Segundo ela, a percepção do frio se intensifica porque desde a década de 1980 ocorre em todo o Brasil um aumento na frequência de extremos quentes e a redução na frequência de dias frios. E a diminuição da frequência de ocorrência dos extremos frios tem ocorrido de forma mais intensa no inverno. Assim, este ano, com uma sequência de três massas particularmente frias chama a atenção.

Seca é preocupação maior

O frio se sobressai num país acostumado com o calor. Pode causar prejuízos, mas é pontual e breve. Um extremo muito mais perigoso que está em curso sem prazo para terminar é a seca severíssima, que ameaça a geração de energia, a agricultura e o abastecimento d’água. O Centro-Sul do país está há oito anos com chuvas abaixo da média, enfatiza Marcelo Seluchi.
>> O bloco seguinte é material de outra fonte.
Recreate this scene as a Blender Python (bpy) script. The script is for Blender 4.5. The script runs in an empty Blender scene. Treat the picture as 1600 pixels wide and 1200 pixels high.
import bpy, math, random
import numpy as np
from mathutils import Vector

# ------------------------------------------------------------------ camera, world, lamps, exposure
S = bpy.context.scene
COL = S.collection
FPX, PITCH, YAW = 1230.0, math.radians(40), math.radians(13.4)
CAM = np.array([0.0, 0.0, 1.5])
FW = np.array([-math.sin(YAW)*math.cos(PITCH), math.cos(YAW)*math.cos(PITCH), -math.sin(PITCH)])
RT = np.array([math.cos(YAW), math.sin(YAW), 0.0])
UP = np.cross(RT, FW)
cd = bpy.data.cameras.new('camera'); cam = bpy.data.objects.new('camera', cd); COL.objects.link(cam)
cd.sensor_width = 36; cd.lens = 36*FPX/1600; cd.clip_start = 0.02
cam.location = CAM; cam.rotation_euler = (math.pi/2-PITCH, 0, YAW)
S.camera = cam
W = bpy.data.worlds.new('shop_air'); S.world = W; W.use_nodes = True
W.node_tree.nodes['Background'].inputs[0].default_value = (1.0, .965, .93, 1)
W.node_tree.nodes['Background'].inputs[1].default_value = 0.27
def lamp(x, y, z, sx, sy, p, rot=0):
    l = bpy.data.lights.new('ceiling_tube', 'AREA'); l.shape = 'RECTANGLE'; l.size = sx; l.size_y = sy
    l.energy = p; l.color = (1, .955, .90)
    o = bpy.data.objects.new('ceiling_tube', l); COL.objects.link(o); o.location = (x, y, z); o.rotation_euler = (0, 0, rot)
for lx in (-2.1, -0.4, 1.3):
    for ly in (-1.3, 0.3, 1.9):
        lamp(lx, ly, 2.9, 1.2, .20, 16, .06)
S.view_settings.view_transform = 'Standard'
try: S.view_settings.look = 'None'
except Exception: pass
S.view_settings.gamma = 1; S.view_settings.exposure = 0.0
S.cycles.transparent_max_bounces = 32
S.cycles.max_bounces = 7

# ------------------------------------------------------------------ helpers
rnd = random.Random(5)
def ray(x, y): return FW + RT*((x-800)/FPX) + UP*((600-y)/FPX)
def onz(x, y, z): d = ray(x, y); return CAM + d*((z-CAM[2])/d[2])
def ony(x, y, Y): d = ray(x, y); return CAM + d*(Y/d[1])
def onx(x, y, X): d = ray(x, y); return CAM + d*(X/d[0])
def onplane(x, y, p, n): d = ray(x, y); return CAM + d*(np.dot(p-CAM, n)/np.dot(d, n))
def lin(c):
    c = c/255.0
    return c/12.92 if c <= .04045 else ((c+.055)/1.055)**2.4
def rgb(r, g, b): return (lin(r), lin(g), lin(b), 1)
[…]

Foi um período com ocorrência de La Niña, El Niño e outros fenômenos, mas nada com força para explicar uma seca tão grave. Há ainda importantes mudanças no uso do solo, como a devastação do Cerrado, uma caixa d’água natural, que deu lugar a plantações. Além disso, secas como essas foram previstas nos modelos das consequências das mudanças climáticas.

— A atmosfera funciona como uma panela de pressão. Quanto mais calor, maior o desequilíbrio. Esse desequilíbrio pode se manifestar tanto com extremos de frio quanto de calor, de chuva e de seca — diz Marcelo Seluchi.